## TASK PROMPT
Skip all pictures. Write out the data below from its first line through the line that contains "from mathutils import Matrix, Vector".

## DATA TO PROCESS
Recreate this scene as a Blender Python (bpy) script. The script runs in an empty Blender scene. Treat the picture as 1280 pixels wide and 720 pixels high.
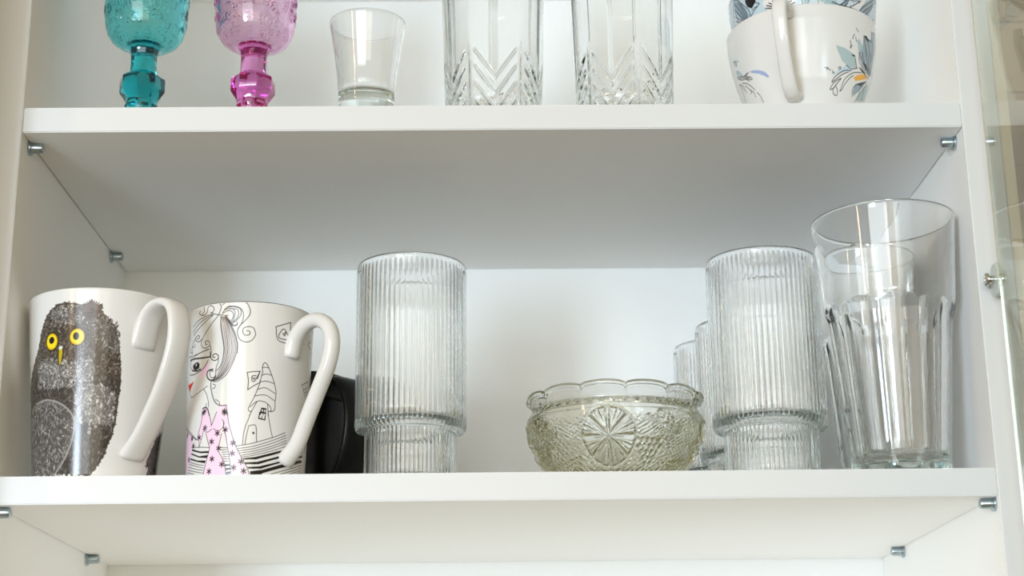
import bpy, bmesh, math, random
import numpy as np
from mathutils import Matrix, Vector

COL = bpy.context.scene.collection
DOOR_TILT = -2.5
EXPOSURE = 0.02
WORLD = .66
WORLD_LO = (.40, .31, .19)
WORLD_HI = (.80, .64, .40)
# azimuth left, elevation, distance, width, height, power, colour
LIGHTS = [('window_light', 24, -7, 3.2, .51, .84, 49, (.68, .83, 1.0)),
          ('hall_lamp_light', 45, 12, 1.3, .022, .5, 1.2, (1.0, .72, .45)),
          ('room_light', 17, 2, 3.4, 1.8, 1.6, 48, (.91, .97, 1.0)),
          ('warm_fill_light', -5, -2, 3.0, 1.2, 1.4, 12, (1.0, .90, .72))]  # last one is a warm fill, added to brighten the cabinet interior
ART_OWL = [
 ('F','head',0,[-126.5,108.7,-124.0,111.8,-120.0,114.4,-114.4,116.8,-106.6,117.7,-99.4,116.8,-94.2,115.6,-89.2,116.4,-86.1,118.2,-84.3,115.2,-78.9,115.8,-79.3,112.8,-76.9,110.3,-72.3,107.5,-68.1,103.5,-66.0,99.4,-64.4,95.2,-63.2,89.4,-62.0,84.4,-61.2,79.4,-60.7,72.6,-60.7,67.6,-61.6,60.0,-164.7,65.6,-153.6,77.1,-141.5,87.4,-136.4,91.9,-133.7,96.7,-132.0,100.8,-129.1,105.6]),
 ('F','body',0,[-148.6,79.4,-60.8,73.1,-60.6,67.2,-61.1,61.3,-61.6,54.6,-62.0,47.9,-63.8,41.9,-66.4,36.8,-68.8,30.9,-72.7,25.9,-76.8,21.7,-81.5,17.5,-164.6,22.2,-164.6,51.3]),
 ('F','throat',0,[-134.1,86.4,-118.0,83.8,-103.9,81.2,-95.4,83.4,-82.4,80.9,-81.0,76.7,-91.1,71.6,-110.2,68.9,-136.5,71.3]),
 ('F','crown',0,[-120.0,113.1,-106.6,116.6,-94.7,114.8,-91.0,108.8,-98.8,104.7,-110.1,107.0,-120.0,106.2]),
 ('F','cheek',0,[-77.8,108.1,-68.6,103.5,-65.1,96.0,-63.6,87.7,-69.5,89.0,-74.7,97.2,-89.7,105.4,-85.4,107.9]),
 ('F','chest',0,[-95.8,68.8,-79.2,69.7,-65.8,64.4,-63.3,53.6,-65.1,47.7,-77.3,47.2,-92.3,51.3,-96.5,58.0]),
 ('F','wing',0,[-149.5,59.8,-139.3,61.1,-126.0,62.1,-115.0,60.5,-107.0,57.5,-100.1,53.1,-96.8,48.0,-97.5,41.4,-100.5,34.1,-104.3,28.4,-110.0,22.9,-116.3,18.3,-164.7,22.2,-164.8,47.1]),
 ('F','foot',0,[12.5,60.1,6.0,51.1,-11.5,43.5,-18.3,35.9,-24.0,28.4,-18.9,25.6,-21.5,21.1,12.3,24.9]),
 ('E','eye',0,[-96.5,97.6,-90.7,97.5,-96.3,93.0]),
 ('E','pup',0,[-97.3,98.0,-95.2,98.0,-97.2,96.1]),
 ('E','eye',0,[-119.4,96.1,-113.7,95.6,-119.3,91.4]),
 ('E','pup',0,[-119.5,96.9,-117.2,96.7,-119.4,95.2]),
 ('F','beak',0,[-112.6,91.9,-111.0,93.0,-108.1,92.4,-107.4,89.0,-109.1,84.0,-111.6,80.4,-112.7,83.4,-113.2,87.7]),
 ('F','beaktip',0,[-112.6,91.9,-111.0,93.0,-108.3,92.4,-109.3,91.0,-111.6,90.6]),
 ('L','wingedge',1.08,[-139.3,61.5,-126.0,62.4,-115.1,60.8,-106.7,57.9,-99.6,53.5,-96.2,48.0,-96.8,41.4,-99.6,34.1,-103.6,28.2,-109.3,22.7,-115.5,18.2]),
 ('F','tuft',0,[-93.5,112.6,-92.8,116.9,-90.3,114.7,-89.3,117.3,-87.5,114.7,-85.9,118.6,-84.6,115.2,-82.2,115.8,-82.6,114.4,-78.6,115.6,-80.4,113.1,-78.1,111.9,-81.3,111.0,-83.3,108.6,-89.9,108.6,-92.8,110.1]),
 ('E','bead',0,[-77.8,45.6,-76.2,45.6,-77.7,44.5]),
 ('E','bead',0,[-82.5,44.2,-81.1,44.3,-82.5,43.2]),
 ('E','bead',0,[-83.0,42.2,-81.3,42.2,-82.9,41.0]),
 ('E','bead',0,[-80.0,47.2,-78.9,47.2,-79.9,46.4]),
]
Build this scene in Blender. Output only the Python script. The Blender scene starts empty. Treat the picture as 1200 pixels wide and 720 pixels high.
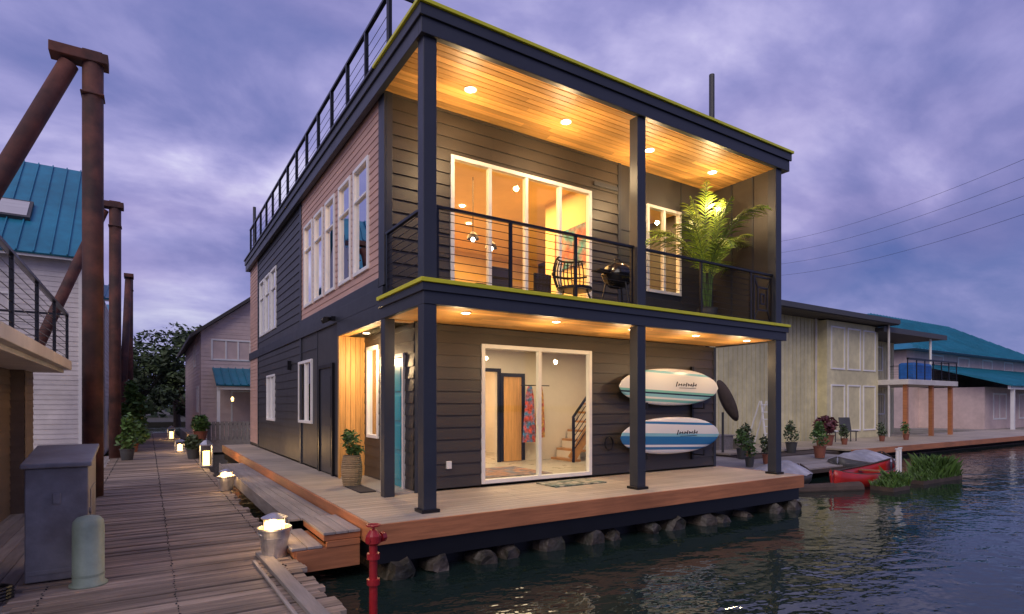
import bpy, math, random
from mathutils import Vector, Matrix, Euler
random.seed(7)
R=random.random
def U(a,b): return a+(b-a)*R()
sc=bpy.context.scene
COL=sc.collection

# ---------------------------------------------------------------- materials
def newmat(name):
    m=bpy.data.materials.new(name); m.use_nodes=True
    nt=m.node_tree
    return m,nt,nt.nodes['Principled BSDF']
def M(name,col,rough=.6,metal=0.,var=.18,nscale=3.,bump=.15,bscale=40.,island=0.,stretch=(1,1,1),col2=None,spec=.5,dist=.01,stain=0.):
    m,nt,b=newmat(name); N=nt.nodes; L=nt.links
    tc=N.new('ShaderNodeTexCoord'); mp=N.new('ShaderNodeMapping'); mp.inputs['Scale'].default_value=stretch
    L.new(tc.outputs['Object'],mp.inputs['Vector'])
    n1=N.new('ShaderNodeTexNoise'); n1.inputs['Scale'].default_value=nscale; n1.inputs['Detail'].default_value=6; n1.inputs['Roughness'].default_value=.65
    L.new(mp.outputs['Vector'],n1.inputs['Vector'])
    mr=N.new('ShaderNodeMapRange'); mr.inputs['From Min'].default_value=.3; mr.inputs['From Max'].default_value=.7
    mr.inputs['To Min'].default_value=1-var; mr.inputs['To Max'].default_value=1+var
    L.new(n1.outputs['Fac'],mr.inputs['Value'])
    fac=mr.outputs['Result']
    def mul(a,bb):
        mu=N.new('ShaderNodeMath'); mu.operation='MULTIPLY'; L.new(a,mu.inputs[0]); L.new(bb,mu.inputs[1]); return mu.outputs[0]
    if island>0:
        g=N.new('ShaderNodeNewGeometry'); m2=N.new('ShaderNodeMapRange')
        m2.inputs['To Min'].default_value=1-island; m2.inputs['To Max'].default_value=1+island
        L.new(g.outputs['Random Per Island'],m2.inputs['Value']); fac=mul(fac,m2.outputs['Result'])
    if stain>0:
        ns=N.new('ShaderNodeTexNoise'); ns.inputs['Scale'].default_value=.7; ns.inputs['Detail'].default_value=5
        L.new(tc.outputs['Object'],ns.inputs['Vector']); m4=N.new('ShaderNodeMapRange')
        m4.inputs['From Min'].default_value=.35; m4.inputs['From Max'].default_value=.65; m4.inputs['To Min'].default_value=1-stain; m4.inputs['To Max'].default_value=1+stain*.5
        L.new(ns.outputs['Fac'],m4.inputs['Value']); fac=mul(fac,m4.outputs['Result'])
    vs=N.new('ShaderNodeVectorMath'); vs.operation='SCALE'
    if col2:
        mx=N.new('ShaderNodeMix'); mx.data_type='RGBA'
        mx.inputs['A'].default_value=(*col,1); mx.inputs['B'].default_value=(*col2,1)
        n3=N.new('ShaderNodeTexNoise'); n3.inputs['Scale'].default_value=nscale*.6; n3.inputs['Detail'].default_value=4
        L.new(mp.outputs['Vector'],n3.inputs['Vector'])
        r3=N.new('ShaderNodeMapRange'); r3.inputs['From Min'].default_value=.4; r3.inputs['From Max'].default_value=.62
        L.new(n3.outputs['Fac'],r3.inputs['Value']); L.new(r3.outputs['Result'],mx.inputs['Factor'])
        L.new(mx.outputs['Result'],vs.inputs[0])
    else: vs.inputs[0].default_value=col
    L.new(fac,vs.inputs['Scale']); L.new(vs.outputs[0],b.inputs['Base Color'])
    rr=N.new('ShaderNodeMapRange'); rr.inputs['To Min'].default_value=max(0,rough-.12); rr.inputs['To Max'].default_value=min(1,rough+.12)
    L.new(n1.outputs['Fac'],rr.inputs['Value']); L.new(rr.outputs['Result'],b.inputs['Roughness'])
    b.inputs['Metallic'].default_value=metal; b.inputs['Specular IOR Level'].default_value=spec
    if bump>0:
        n2=N.new('ShaderNodeTexNoise'); n2.inputs['Scale'].default_value=bscale; n2.inputs['Detail'].default_value=5
        L.new(mp.outputs['Vector'],n2.inputs['Vector'])
        bp=N.new('ShaderNodeBump'); bp.inputs['Strength'].default_value=bump; bp.inputs['Distance'].default_value=dist
        L.new(n2.outputs['Fac'],bp.inputs['Height']); L.new(bp.outputs['Normal'],b.inputs['Normal'])
    return m
def E(name,col,st):
    m,nt,b=newmat(name); b.inputs['Base Color'].default_value=(*col,1)
    b.inputs['Emission Color'].default_value=(*col,1); b.inputs['Emission Strength'].default_value=st
    return m
def GLASS(name,base=.05,mul=1.2,tint=(.95,.97,1)):
    m=bpy.data.materials.new(name); m.use_nodes=True; nt=m.node_tree; N=nt.nodes; L=nt.links; N.clear()
    o=N.new('ShaderNodeOutputMaterial'); mx=N.new('ShaderNodeMixShader')
    t=N.new('ShaderNodeBsdfTransparent'); t.inputs['Color'].default_value=(*tint,1)
    g=N.new('ShaderNodeBsdfGlossy'); g.inputs['Roughness'].default_value=.01
    lw=N.new('ShaderNodeFresnel'); lw.inputs['IOR'].default_value=1.5
    ma=N.new('ShaderNodeMath'); ma.operation='MULTIPLY_ADD'; ma.use_clamp=True
    ma.inputs[1].default_value=mul; ma.inputs[2].default_value=base
    L.new(lw.outputs[0],ma.inputs[0]); L.new(ma.outputs[0],mx.inputs[0]); L.new(t.outputs[0],mx.inputs[1]); L.new(g.outputs[0],mx.inputs[2])
    L.new(mx.outputs[0],o.inputs[0])
    tc=N.new('ShaderNodeTexCoord'); n=N.new('ShaderNodeTexNoise'); n.inputs['Scale'].default_value=.9
    bp=N.new('ShaderNodeBump'); bp.inputs['Strength'].default_value=.05; bp.inputs['Distance'].default_value=.1
    L.new(tc.outputs['Object'],n.inputs['Vector']); L.new(n.outputs['Fac'],bp.inputs['Height']); L.new(bp.outputs[0],g.inputs['Normal'])
    return m

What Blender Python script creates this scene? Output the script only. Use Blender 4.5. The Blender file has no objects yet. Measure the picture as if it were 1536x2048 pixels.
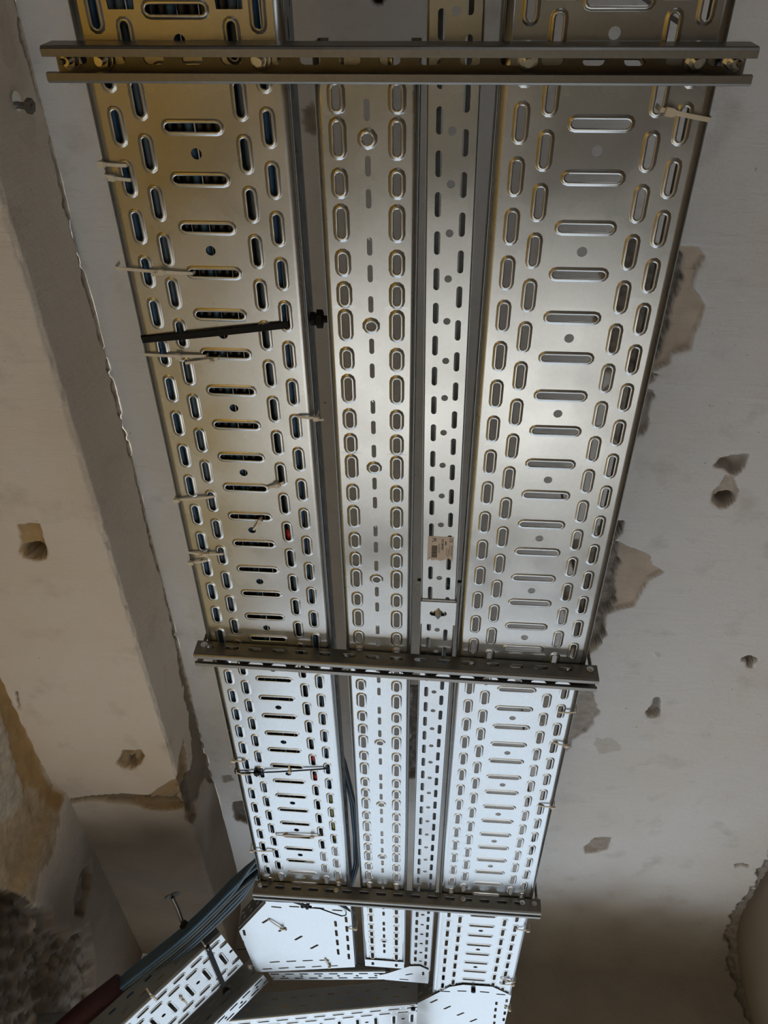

## PROBLEM SOLUTION
Recreate this scene as a Blender Python (bpy) script. The script runs in an empty Blender scene. Treat the picture as 1280 pixels wide and 720 pixels high.
import bpy, bmesh, math, random
import numpy as np
from mathutils import Matrix, Vector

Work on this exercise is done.